* **To be done**:
Your answer should be one number: the count of lines in these entries that hold the word "script".

* **Listing**:
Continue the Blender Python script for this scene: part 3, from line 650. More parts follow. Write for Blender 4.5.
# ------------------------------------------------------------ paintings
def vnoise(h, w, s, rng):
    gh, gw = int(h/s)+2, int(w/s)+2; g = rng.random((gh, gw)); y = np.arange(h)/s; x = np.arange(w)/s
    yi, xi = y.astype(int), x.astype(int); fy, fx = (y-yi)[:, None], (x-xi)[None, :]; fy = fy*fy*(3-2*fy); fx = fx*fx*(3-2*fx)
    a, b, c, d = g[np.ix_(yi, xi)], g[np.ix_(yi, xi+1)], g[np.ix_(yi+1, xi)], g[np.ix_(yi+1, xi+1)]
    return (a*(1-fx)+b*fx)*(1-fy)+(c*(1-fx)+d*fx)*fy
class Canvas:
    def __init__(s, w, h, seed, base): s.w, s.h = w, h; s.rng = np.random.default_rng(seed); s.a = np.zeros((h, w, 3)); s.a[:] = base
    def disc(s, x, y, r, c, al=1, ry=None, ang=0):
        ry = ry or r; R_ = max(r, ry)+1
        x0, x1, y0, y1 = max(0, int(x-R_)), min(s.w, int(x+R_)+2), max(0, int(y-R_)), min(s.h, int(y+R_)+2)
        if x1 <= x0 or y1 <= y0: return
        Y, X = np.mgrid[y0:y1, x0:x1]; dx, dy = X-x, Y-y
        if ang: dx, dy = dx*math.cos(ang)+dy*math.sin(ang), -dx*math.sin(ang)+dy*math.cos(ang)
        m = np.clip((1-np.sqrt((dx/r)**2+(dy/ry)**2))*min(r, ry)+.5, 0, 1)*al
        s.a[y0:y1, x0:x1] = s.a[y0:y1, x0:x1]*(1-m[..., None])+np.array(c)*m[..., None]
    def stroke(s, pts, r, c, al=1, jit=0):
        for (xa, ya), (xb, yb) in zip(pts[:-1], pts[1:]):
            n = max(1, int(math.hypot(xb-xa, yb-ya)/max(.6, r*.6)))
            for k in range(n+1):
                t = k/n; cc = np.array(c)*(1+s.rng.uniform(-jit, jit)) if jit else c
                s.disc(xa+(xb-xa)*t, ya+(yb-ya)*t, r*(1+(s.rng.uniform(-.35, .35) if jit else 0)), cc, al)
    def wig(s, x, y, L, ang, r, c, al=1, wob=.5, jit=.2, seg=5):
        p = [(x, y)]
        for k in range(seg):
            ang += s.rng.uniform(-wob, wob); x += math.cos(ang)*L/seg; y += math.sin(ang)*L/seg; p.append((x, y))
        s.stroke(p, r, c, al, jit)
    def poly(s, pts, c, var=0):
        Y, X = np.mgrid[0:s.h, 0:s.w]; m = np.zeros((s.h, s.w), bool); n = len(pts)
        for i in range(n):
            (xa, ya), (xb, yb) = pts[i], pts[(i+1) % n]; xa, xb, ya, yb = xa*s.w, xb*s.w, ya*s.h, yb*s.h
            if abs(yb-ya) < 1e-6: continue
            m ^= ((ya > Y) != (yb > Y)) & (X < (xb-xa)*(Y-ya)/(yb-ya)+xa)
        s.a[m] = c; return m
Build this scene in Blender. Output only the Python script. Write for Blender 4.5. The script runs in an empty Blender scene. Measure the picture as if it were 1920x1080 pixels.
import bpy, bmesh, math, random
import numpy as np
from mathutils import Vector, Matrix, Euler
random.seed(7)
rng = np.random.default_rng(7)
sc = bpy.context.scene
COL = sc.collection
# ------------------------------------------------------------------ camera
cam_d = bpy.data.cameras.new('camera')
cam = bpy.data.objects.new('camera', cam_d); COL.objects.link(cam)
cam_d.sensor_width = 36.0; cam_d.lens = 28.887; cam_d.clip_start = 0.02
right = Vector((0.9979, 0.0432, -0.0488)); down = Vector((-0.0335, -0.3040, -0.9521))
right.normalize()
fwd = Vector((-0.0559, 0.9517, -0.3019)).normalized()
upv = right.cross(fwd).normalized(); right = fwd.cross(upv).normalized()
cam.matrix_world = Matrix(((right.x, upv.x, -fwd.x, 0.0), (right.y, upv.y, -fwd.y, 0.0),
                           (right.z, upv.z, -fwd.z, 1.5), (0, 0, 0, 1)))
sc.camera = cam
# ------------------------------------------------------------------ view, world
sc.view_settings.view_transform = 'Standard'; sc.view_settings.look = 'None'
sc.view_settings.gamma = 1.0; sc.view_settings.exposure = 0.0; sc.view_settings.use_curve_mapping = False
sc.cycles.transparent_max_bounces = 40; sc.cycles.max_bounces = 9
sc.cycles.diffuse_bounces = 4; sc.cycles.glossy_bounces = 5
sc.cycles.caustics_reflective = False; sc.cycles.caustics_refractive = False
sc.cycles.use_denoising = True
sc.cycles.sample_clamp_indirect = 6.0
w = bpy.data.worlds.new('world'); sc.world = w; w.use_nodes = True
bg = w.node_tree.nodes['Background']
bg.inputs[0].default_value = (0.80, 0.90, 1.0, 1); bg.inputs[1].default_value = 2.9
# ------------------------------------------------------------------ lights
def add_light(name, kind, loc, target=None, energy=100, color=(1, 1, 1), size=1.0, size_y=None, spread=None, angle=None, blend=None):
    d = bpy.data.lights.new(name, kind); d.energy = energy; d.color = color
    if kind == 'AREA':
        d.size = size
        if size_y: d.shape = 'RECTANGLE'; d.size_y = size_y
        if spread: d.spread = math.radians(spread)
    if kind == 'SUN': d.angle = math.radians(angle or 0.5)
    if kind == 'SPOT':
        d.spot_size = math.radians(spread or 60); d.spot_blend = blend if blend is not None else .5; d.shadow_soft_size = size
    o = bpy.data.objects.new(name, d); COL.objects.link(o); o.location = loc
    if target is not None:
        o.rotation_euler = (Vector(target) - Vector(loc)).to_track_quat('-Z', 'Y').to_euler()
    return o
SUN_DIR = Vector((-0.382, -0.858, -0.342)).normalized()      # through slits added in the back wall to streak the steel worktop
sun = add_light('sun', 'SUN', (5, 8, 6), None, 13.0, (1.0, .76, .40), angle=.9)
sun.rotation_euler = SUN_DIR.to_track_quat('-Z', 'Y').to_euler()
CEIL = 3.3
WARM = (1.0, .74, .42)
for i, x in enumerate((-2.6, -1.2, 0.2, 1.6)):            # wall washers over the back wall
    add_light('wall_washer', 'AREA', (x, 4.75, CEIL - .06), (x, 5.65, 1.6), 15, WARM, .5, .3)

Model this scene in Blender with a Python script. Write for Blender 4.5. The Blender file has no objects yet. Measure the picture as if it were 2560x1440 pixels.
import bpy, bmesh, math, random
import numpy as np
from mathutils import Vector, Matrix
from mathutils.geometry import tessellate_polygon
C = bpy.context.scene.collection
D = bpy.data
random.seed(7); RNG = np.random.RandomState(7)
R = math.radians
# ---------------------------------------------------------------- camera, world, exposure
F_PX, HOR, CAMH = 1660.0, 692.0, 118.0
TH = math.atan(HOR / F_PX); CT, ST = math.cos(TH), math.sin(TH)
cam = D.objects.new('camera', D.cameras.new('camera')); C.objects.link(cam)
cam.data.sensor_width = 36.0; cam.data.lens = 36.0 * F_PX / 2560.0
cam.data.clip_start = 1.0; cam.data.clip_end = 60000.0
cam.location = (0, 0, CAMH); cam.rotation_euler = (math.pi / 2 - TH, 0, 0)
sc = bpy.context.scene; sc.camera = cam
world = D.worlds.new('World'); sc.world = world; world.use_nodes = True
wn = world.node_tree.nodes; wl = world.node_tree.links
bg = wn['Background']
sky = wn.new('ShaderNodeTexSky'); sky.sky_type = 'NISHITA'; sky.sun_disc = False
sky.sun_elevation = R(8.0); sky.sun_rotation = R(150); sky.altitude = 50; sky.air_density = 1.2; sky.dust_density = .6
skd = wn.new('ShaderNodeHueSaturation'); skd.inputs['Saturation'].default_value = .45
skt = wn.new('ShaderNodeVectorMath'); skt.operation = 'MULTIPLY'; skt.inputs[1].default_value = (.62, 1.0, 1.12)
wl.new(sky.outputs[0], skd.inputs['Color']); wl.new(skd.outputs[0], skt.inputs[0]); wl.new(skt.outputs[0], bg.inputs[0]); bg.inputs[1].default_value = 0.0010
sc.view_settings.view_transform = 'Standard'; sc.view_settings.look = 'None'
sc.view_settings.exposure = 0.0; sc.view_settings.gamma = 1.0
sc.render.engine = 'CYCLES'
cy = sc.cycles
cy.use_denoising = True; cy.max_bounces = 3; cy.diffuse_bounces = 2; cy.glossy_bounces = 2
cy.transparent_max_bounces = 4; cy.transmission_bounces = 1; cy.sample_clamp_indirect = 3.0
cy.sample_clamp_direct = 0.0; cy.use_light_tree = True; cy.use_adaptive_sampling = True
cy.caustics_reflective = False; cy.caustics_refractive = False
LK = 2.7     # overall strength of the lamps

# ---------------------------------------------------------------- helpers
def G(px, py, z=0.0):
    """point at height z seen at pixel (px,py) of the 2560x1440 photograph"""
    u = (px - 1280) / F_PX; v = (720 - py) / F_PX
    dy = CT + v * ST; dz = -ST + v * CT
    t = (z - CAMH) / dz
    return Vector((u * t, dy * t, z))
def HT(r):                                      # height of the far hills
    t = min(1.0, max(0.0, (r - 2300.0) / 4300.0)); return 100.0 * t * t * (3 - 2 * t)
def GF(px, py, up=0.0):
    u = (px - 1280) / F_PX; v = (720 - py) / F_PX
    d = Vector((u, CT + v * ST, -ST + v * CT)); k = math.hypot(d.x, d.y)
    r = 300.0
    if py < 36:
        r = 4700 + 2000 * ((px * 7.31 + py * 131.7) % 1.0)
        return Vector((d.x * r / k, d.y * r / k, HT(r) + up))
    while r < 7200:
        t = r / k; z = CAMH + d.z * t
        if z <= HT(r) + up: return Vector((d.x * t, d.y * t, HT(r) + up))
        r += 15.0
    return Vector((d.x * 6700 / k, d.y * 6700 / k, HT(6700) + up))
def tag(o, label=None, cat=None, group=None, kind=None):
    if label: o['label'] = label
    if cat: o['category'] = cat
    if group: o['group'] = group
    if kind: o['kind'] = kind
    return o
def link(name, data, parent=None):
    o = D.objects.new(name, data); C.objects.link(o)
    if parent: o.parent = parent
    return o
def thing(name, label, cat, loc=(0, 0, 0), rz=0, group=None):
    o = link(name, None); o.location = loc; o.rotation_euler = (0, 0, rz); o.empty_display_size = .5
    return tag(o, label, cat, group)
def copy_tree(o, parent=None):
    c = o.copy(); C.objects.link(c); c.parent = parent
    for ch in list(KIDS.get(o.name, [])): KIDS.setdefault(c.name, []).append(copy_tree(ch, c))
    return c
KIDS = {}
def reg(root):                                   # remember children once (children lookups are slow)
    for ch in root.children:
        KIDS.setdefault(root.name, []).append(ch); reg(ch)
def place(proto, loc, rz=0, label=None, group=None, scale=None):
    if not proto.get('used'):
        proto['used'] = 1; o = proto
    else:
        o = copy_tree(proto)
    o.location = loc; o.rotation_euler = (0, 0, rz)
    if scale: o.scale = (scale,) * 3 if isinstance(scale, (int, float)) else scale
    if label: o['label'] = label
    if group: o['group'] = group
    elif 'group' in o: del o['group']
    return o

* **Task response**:
3